In one of the best recent news stories, Hull City are no longer Hull City, instead they are now known as the Hull City Tigers (locally) and the Hull Tigers (nationally and internationally). 

The strange move has happened in a bid to make them more commercially known, a move made by owner Assem Allam.

Speaking to local newspaper Hull Daily Mail he spoke of the change: "In the commercial world, the shorter the name, the better. The more it can spread quickly.

"My dislike for the word 'City' is because it is common. I want the club to be special.

"It is about identity. ‘City' is a lousy identity. Hull City Association Football Club is so long."

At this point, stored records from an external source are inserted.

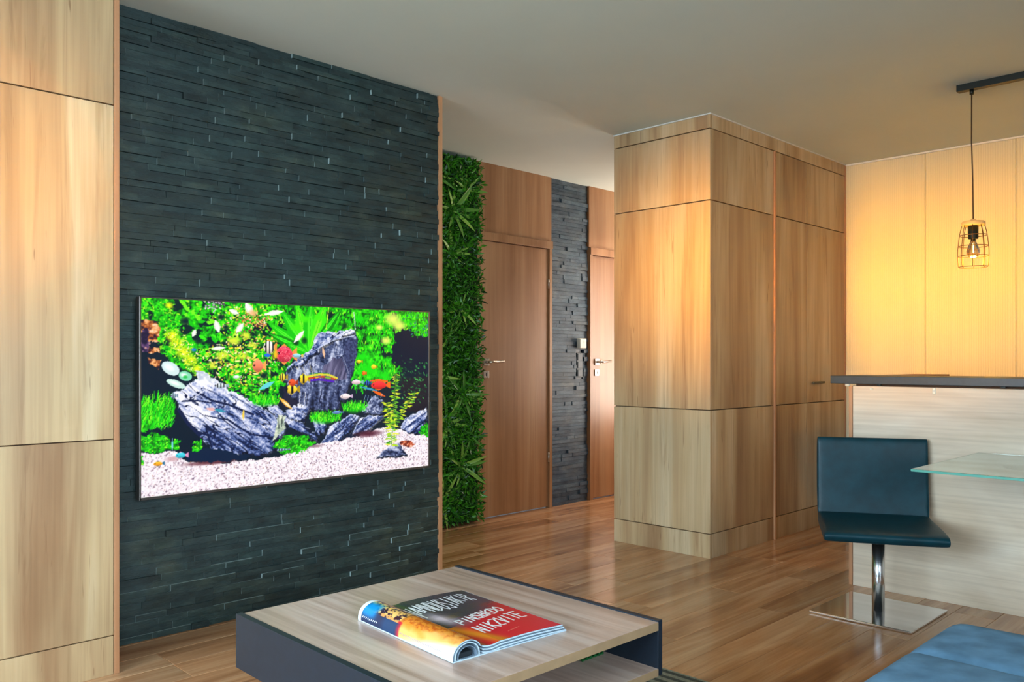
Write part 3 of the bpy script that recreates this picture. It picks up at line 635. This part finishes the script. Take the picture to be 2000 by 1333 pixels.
    for x0, x1, y0, nn in ((800, 960, 718, 150), (1150, 1330, 822, 220), (1340, 1490, 758, 120)):
        glow((x0 + x1) / 2, y0 - 25, (x1 - x0) * .5, 40, (20, 200, 10))
        for _ in range(nn):
            x = rs.uniform(x0, x1); y = y0 - rs.uniform(-4, 30); c.leaf((x, y), (x + rs.uniform(-16, 20), y - rs.uniform(20, 60)), 1.6, gl[rs.randint(5)])
    for bx, tx, y0, y1 in ((1640, 1665, 965, 520), (1660, 1780, 830, 640), (1640, 1610, 860, 700)):
        n_ = int((y0 - y1) / 5.5); c.stroke([(bx, y0), (tx, y1)], 1.6, (90, 150, 30))
        for k in range(n_):
            f = k / n_; x = bx + (tx - bx) * f; y = y0 + (y1 - y0) * f; sgn = -1 if k % 2 else 1
            c.leaf((x, y), (x + sgn * rs.uniform(18, 58) * (1 - .35 * f), y - rs.uniform(-14, 12)), 3.4, [(170, 220, 30), (236, 240, 70), (110, 190, 40), (50, 140, 40), (206, 226, 40)][rs.randint(5)])
    c.fill(mask([(1690, 940), (1740, 932), (1785, 955), (1750, 975), (1700, 962)], 4), [(.3, (90, 30, 30)), (.6, (206, 90, 50)), (.8, (250, 220, 200))], n2)
    for x, y, rx, ry, col, a in ((312, 497, 58, 36, (214, 236, 236), .55), (400, 543, 40, 28, (130, 222, 176), .3), (345, 590, 60, 21, (200, 234, 222), .4)):
        c.ell((x, y), rx, ry, col, a); c.ell((x - 8, y - 5), rx * .7, ry * .6, (250, 254, 252), a, soft=True)
    c.ell((400, 548), 18, 13, (20, 190, 60), soft=True)
    # fish
    def fish(x, y, rx, ry, col, col2=None, stripes=0, face=-1, ang=0.0):
        p = c.m([(x, y), (x + rx, y), (x, y + ry)]); a = abs(p[1, 0] - p[0, 0]); b = abs(p[2, 1] - p[0, 1]); ca, sa = math.cos(ang), math.sin(ang)
        X, Y = (c.X - p[0, 0]), (c.Y - p[0, 1]); U = (X * ca + Y * sa) / a; V_ = (-X * sa + Y * ca) / b
        fin = (np.abs(U) < .55) & (np.abs(V_) < 1.35 - np.abs(U)) ; tail = (U * -face > .75) & (U * -face < 1.55) & (np.abs(V_) < (U * -face - .62) * 1.0)
        c2 = col2 or tuple(int(q * .7) for q in col); c.fill(fin | tail, c2); body = U * U + V_ * V_ < 1; c.fill(body, [(-1, tuple(min(255, int(q * 1.15) + 18) for q in col)), (.2, col), (1, tuple(int(q * .72) for q in col))], V_)
        if stripes: c.fill(body & (np.sin(U * stripes * 3.1 + .6) > .45), (14, 14, 26))
        c.fill(((U - face * .66) / .16) ** 2 * (a / max(b, 1e-3)) ** 2 + ((V_ + .1) / .16) ** 2 < 1, (8, 8, 12))
    fish(898, 370, 32, 38, (246, 232, 214), (240, 150, 60), 3); c.ell((890, 418), 20, 10, (40, 110, 226)); fish(990, 412, 50, 48, (230, 56, 84), (250, 150, 70), 0, -1); c.leaves(mask([(950, 370), (1035, 370), (1035, 455), (950, 455)], 4), 150, 2.2, 1.1, [(255, 170, 180), (190, 10, 50), (255, 110, 120)], rs)
    glow(938, 412, 18, 34, (252, 196, 30)); fish(833, 482, 32, 36, (240, 126, 92), (250, 170, 80)); fish(980, 550, 22, 22, (250, 214, 60), None, 3); fish(1105, 560, 28, 26, (252, 206, 40), None, 2); fish(1035, 622, 34, 26, (252, 210, 50), None, 2); fish(1040, 582, 22, 20, (230, 76, 36))
    for p, wd, col in (([(1130, 546), (1200, 532), (1260, 536), (1310, 556)], 4.5, (226, 214, 60)), ([(1140, 556), (1220, 546), (1300, 562)], 3.2, (206, 60, 30)), ([(1150, 570), (1200, 564), (1290, 576)], 3.6, (84, 24, 190)), ([(1150, 530), (1210, 524), (1260, 528)], 1.6, (30, 140, 60)), ([(1180, 552), (1200, 549)], 2.6, (250, 160, 30)), ([(1240, 550), (1270, 556)], 2.6, (120, 200, 40))): c.stroke(p, wd, col)
    fish(1560, 598, 46, 24, (236, 40, 44), (255, 110, 20)); c.stroke([(1510, 574), (1560, 566), (1612, 576)], 4, (255, 96, 16)); c.leaf((1520, 630), (1605, 668), 7, (250, 104, 16)); c.leaf((1440, 605), (1560, 634), 5, (50, 150, 190)); fish(1425, 580, 28, 14, (236, 200, 206), (120, 190, 170)); fish(1490, 585, 17, 14, (40, 90, 190), None, 3); fish(1470, 525, 11, 13, (255, 110, 20), (230, 60, 20)); fish(1528, 487, 15, 13, (252, 206, 30)); fish(1360, 665, 30, 15, (246, 224, 224), (200, 170, 200)); fish(1440, 455, 14, 10, (246, 214, 40))
    for k in range(12): c.stroke([(1470 + k * 11, 700 - k * 5 + 8 * (k % 2)), (1482 + k * 9, 655 + k * 2)], 1.0, (16, 40, 110) if k % 2 else (150, 180, 226))
    c.leaf((840, 625), (935, 575), 10, (100, 214, 222)); fish(610, 600, 34, 14, (206, 222, 228), (150, 180, 190), 4); fish(330, 660, 18, 15, (170, 200, 226), None, 4); c.leaf((750, 740), (748, 810), 5, (248, 210, 80)); c.leaf((520, 738), (600, 748), 6, (240, 180, 176)); c.leaf((570, 742), (645, 758), 6, (50, 150, 176))
    c.fill(mask([(955, 780), (1000, 785), (995, 860), (930, 935), (945, 860)], 4), [(.3, (150, 170, 150)), (.7, (232, 238, 214))], n2); c.stroke([(960, 785), (962, 860)], 1.4, (20, 30, 40)); c.stroke([(982, 785), (980, 850)], 1.4, (20, 30, 40))
    fish(375, 1020, 30, 17, (60, 196, 216), (226, 150, 190), 0, -1); fish(240, 1070, 26, 13, (250, 166, 30), (40, 110, 150), 0, -1); c.leaf((325, 995), (325, 915), 3, (120, 206, 226)); c.leaf((960, 670), (1045, 745), 8, (248, 186, 70)); c.leaf((985, 695), (1040, 735), 4, (255, 236, 190)); fish(1310, 762, 28, 8, (100, 136, 196)); c.leaf((1220, 365), (1234, 440), 6, (236, 190, 156)); fish(980, 987, 34, 7, (140, 170, 200), None, 4)
    for k, x in enumerate((1075, 1090, 1105, 1120, 1135)): c.stroke([(x, 640), (x - 8, 725)], 1.3, (226, 226, 236) if k % 2 else (20, 20, 40))
    for k in range(9): c.stroke([(1030 + k * 14, 470 + rs.uniform(-20, 20)), (1050 + k * 14, 520 + rs.uniform(-20, 20))], 1.0, [(200, 206, 226), (40, 40, 60), (226, 214, 170)][k % 3])
    fish(1065, 420, 26, 12, (150, 206, 226), (230, 190, 100)); fish(705, 548, 20, 9, (236, 246, 246)); glow(450, 385, 22, 14, (40, 126, 226))
    a = c.a; bl = (np.roll(a, 1, 0) + np.roll(a, -1, 0) + np.roll(a, 1, 1) + np.roll(a, -1, 1)) / 4; c.a = np.clip(a * .62 + bl * .38, 0, 1)
    return c
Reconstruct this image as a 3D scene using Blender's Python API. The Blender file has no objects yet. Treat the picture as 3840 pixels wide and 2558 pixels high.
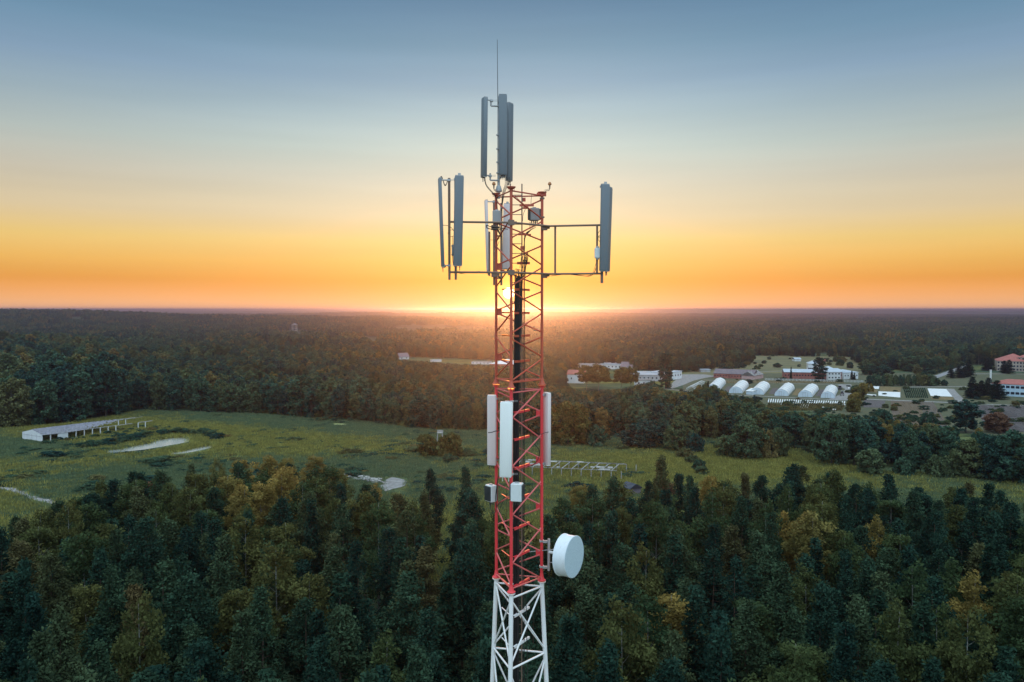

Whereas his reference to ‘City’ being common, the Egyptian businessman is not wrong, but alongside the Hull Tigers this season you will not see the ‘Manchester Red Devils’, ‘Arsenal Gunners’ and ‘Manchester Citizens’, to name a few, as their opponents. 

It sounds more like an NFL franchise name than it does a Premier League football side.

The Tigers fans have not really caught on with the idea either, however Bernard Noble of the Hull City Official Supporters’ Club is caught in two minds about the decision, he told BBC Radio 5 Live: "My personal opinion is I'm disappointed because I'm a bit of a traditionalist.

"But this guy saved us from liquidation and administration and it's his club. I will still say 'I'm going to watch City', 'I'm going to watch the Tigers', 'I'm going to watch Hull'. I will still say that and so will many other people.

"As far as Hull City Tigers is concerned, the fans - the 25,000 people who will be there for the first home game against Norwich - they'll say 'I'm off down to watch City'."

Noble’s thoughts will bear reflection back to when Newcastle United’s hallowed St. James’ Park became known as the ‘Sports Direct Arena’. 

It is important for fans to remember that these name changes are commercial and do not have to be embraced by fans. 

Quite like Newcastle fans continuing to call St. James’ Park - St James' Park, Hull City fans will continue to do the same for their team.

This season will see their kit remain with the Hull City crest, but from 2014-2015 season it will be all change, but they are not the only Premier League new boy to have a change to the clubs heritage influenced by commercial reasons. 

Cardiff City changed their home kit to red in 2012 to outrage from the Bluebird fans, however one year on and a Premier League club, there seems to only a few murmurs of unhappiness at that decision.

If Hull City Tigers can survive relegation, and the name change brings some attraction to the club then it may not be a bad time to support the Hull Tigers. 

But for the time being, a name change does not appear to be a decision that will attract global attention to the city of Hull.